Muskoka as Walden
For the past three days, tightly clenched "streamers" have pounded down on South Muskoka, with an unrelenting fury of a winter unfulfilled. The snow has drifted in waist-high waves all along the lane, making it almost impossible to take a dozen steps without employing a shovel to clear a path. The driving snow makes it difficult to see what obstacles have fallen over our winding trail. It is a wicked environs to the passerby. Something of breathtaking beauty to the watcher in the woods. Within even the darkest storm, the most powerful of natural forces, is a characteristic art of life, a sensuality, an ethereal aura that prevails upon us to look upon danger, as we would contemplate throwing ourselves naked into the boiling cataract of a river, knowing the consequences, the gamble, but being unable to reason freely against. The storm compels us to question immortality. Might we survive the undertow? What knowledge and insight would we be thus privileged?
It was one of those storms that makes it clear, from the onset, the safest place is indoors.
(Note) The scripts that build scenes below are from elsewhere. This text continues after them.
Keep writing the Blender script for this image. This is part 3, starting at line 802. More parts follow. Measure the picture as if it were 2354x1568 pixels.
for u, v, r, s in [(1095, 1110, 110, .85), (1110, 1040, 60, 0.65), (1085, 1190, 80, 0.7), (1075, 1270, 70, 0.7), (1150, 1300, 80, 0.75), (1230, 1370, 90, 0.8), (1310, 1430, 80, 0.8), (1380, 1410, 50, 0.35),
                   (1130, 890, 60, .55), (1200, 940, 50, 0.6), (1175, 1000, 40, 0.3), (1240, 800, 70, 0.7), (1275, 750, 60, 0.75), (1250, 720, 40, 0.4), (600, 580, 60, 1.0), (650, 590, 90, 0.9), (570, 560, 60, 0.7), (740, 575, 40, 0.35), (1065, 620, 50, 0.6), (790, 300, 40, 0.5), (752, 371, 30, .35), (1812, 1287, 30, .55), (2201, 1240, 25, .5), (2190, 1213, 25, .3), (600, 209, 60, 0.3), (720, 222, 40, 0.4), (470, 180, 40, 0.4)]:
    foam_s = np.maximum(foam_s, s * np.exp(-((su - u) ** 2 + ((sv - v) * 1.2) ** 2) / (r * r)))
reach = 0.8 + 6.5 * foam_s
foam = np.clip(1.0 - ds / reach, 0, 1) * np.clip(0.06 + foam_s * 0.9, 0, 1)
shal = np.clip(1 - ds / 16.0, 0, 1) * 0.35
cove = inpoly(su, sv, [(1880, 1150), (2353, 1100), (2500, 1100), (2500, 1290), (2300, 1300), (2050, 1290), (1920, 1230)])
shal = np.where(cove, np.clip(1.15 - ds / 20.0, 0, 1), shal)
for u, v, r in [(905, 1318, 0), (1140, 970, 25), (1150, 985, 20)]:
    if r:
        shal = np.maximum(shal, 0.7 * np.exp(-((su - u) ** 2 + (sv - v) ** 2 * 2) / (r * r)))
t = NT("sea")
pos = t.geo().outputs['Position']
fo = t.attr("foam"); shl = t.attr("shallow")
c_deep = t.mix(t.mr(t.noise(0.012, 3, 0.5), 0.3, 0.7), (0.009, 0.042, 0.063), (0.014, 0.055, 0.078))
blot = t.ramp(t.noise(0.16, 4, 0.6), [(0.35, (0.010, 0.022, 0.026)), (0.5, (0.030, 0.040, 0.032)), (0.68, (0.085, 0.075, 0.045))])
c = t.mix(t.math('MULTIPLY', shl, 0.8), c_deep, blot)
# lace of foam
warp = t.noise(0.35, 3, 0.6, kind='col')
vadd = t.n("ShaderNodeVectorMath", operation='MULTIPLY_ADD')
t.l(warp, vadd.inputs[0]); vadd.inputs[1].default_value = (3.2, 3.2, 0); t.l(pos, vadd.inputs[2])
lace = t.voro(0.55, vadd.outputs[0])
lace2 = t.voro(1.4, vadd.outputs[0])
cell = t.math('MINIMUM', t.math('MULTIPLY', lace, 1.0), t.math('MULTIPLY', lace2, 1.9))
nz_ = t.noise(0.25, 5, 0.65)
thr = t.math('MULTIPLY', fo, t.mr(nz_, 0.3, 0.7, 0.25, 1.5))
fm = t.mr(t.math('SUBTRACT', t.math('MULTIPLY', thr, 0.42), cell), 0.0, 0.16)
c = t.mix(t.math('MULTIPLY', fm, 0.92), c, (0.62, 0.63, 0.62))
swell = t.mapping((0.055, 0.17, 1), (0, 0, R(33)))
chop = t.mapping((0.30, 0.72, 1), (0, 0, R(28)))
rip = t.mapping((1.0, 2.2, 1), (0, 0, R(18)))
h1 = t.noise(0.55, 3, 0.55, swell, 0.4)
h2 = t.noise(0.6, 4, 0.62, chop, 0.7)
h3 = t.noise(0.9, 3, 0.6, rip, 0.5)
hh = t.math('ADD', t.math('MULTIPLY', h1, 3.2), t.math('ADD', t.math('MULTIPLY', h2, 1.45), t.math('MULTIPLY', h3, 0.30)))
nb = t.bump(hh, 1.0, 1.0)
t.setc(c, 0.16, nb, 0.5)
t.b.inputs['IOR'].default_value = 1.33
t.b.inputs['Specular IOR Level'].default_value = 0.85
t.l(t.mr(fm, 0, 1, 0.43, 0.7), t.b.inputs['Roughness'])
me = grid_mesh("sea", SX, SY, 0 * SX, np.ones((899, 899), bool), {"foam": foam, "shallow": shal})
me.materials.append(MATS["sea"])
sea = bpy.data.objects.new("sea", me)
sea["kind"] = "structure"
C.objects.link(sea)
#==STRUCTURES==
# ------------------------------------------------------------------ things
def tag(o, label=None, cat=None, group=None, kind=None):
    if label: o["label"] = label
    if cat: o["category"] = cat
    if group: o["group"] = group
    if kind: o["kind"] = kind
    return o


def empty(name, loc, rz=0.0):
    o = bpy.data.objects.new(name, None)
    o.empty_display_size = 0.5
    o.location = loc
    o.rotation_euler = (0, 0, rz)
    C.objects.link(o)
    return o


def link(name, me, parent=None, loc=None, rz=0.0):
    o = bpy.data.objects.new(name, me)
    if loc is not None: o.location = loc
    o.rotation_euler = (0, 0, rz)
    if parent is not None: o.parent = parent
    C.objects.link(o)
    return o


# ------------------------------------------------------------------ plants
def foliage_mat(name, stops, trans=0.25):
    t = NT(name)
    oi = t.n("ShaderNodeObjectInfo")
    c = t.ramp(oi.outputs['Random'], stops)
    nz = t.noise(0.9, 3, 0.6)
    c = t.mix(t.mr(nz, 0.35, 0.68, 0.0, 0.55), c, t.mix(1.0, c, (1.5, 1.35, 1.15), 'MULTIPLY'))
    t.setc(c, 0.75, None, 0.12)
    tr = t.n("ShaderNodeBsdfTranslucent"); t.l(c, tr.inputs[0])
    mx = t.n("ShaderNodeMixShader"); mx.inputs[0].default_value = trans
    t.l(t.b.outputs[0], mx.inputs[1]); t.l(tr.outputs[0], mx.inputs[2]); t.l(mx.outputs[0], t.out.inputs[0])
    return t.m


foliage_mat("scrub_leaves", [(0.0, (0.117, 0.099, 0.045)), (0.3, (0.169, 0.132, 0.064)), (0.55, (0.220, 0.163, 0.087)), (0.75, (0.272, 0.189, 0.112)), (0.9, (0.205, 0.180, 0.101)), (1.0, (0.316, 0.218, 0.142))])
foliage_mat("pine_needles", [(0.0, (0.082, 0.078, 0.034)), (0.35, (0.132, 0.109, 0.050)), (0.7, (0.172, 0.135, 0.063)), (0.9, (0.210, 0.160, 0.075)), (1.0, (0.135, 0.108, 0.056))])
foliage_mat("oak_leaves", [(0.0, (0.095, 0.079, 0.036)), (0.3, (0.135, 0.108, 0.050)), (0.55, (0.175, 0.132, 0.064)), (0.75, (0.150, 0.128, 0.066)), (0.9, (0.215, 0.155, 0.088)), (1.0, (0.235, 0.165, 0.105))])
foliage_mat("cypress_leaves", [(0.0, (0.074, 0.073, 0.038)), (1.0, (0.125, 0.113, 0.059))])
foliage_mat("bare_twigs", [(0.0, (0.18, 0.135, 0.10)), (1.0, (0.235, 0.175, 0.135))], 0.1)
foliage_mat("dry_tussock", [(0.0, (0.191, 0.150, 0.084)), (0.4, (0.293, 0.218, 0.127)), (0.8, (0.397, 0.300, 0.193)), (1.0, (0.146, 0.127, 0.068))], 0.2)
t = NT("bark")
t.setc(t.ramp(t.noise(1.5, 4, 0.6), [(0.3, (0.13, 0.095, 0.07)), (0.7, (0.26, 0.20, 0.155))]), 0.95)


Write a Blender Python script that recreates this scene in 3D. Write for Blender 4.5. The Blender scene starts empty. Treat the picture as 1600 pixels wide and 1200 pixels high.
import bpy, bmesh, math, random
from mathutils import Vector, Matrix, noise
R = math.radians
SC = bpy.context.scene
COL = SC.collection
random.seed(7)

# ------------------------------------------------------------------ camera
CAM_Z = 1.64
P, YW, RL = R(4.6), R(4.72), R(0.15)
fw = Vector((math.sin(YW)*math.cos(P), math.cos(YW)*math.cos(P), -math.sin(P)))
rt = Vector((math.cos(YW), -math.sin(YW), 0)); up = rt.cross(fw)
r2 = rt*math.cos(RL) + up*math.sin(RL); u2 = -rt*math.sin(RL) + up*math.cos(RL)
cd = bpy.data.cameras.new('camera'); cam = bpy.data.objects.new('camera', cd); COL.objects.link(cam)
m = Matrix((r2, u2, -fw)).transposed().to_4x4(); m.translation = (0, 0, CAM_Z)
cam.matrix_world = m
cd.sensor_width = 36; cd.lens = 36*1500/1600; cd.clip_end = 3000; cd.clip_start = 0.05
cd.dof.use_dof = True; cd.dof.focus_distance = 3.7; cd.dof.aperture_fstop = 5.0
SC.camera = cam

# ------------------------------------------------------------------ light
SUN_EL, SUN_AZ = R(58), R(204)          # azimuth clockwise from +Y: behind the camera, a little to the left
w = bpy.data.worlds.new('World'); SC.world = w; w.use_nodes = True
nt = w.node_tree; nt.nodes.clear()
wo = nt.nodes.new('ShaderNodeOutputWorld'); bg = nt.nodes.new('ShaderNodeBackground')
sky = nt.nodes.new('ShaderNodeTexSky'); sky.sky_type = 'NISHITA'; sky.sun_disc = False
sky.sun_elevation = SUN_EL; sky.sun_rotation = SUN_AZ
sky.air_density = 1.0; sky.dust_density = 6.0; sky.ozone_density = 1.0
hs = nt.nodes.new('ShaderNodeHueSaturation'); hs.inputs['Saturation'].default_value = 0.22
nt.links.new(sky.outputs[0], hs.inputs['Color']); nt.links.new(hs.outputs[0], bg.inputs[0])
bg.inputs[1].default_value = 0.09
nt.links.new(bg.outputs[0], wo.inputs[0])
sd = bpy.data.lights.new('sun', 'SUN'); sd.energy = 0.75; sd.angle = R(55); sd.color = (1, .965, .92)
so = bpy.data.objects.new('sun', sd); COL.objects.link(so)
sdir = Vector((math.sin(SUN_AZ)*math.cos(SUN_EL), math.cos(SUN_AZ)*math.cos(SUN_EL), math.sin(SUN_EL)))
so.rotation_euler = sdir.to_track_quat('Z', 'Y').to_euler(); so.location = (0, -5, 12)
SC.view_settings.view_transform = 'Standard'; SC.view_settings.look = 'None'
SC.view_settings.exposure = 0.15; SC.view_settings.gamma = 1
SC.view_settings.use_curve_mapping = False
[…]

Branches were being torn off and the decaying trees are gone in part, or completely, flattened down into the bog muck from which they were born. Even in these sanctuary woods, at Birch Hollow, the wind and stinging ice pellets have made this so very inhospitable and dangerous; a tree just a few moments ago came crashing down on the path I walk every day. Yet within this unfurling anger, in our most basic interpretation of nature’s manifestations, is a subtle, dark, natural magnificence that leaves the writer in awe, without a closing paragraph, the artist without a definitive brush stroke to portray the jewel of goodness, in what appears only evil. We can’t help but be burdened by weakness, in assessments, based ignorantly on fear and loathing. Attached to the whipping tail of this tight natural existence, we are pitifully minuscule, and helpless in the grand order...... being nothing more than observers and passengers along for the ride. We can but whimper about the approach of oblivion.......pitted constantly for survival against mother earth and her violent mood swings. If this was the sea, our vessel would be toppled, or sent crashing into the rocks; torn to pieces and cast adrift in the boiling cauldron to wash lifeless on some distant shore We are unlikely to lose our cottage here despite the intensity of the wind rising over the bog. Our ship, for the time being, is secure. There will be a calm beyond the tumult!
For three days we have heard the eerie howl and rush of wind, as if at any moment we should also be sent upwards into the vortex of pelting snow and ice. We have watched the window-panes being dashed by wind-driven ice, and heard the creaking and settling of the timbers in this structure, like the evergreen forest being pounded down into the landscape. It has been an oppressive feeling these past few days, as we have hunkered down by the hearth to warm against the drafts that find their way through the humble abode. We can watch the candlelight flicker on the harvest table, and on the old cupboard near the front window. We have even pulled out the two antique buffalo robes that are kept for posterity in one of the old trunks, by the organ, convenient for such an occasion as this. Both these heavy homestead relics date to the mid 1800's, and were once used in horse-drawn sleighs in our region of Ontario. They have kept us good and warm, as has the steaming hot tea served from the reliable old Brown Betty, the pot that has survived many critical services for the inmates here at Birch Hollow.
Over the past hour there has been a steady decrease in the wind’s velocity, although it is still snowing very heavily at the moment. I must now tend the pathway down to the Birch Hollow lane, before it becomes an even more substantial job later on this afternoon. We might well be buried here if the storm-front continues to swirl overhead. It has been pleasant to sit here at this dusty old keyboard to watch the storm beyond. There is still something enchanting, supernatural about this tumultuous weather that gives the writer so much to ponder about the frailties of mortals, and the longevity and determination of nature to sculpt the earth as she sees fit......and the only success of the author, is to admit with copious observations, that admitted vulnerability, and stewardship of one’s resources, is the only true defense against unflinching reality. The storm is our inspiration to seek survival at any cost......if we truly possess the will.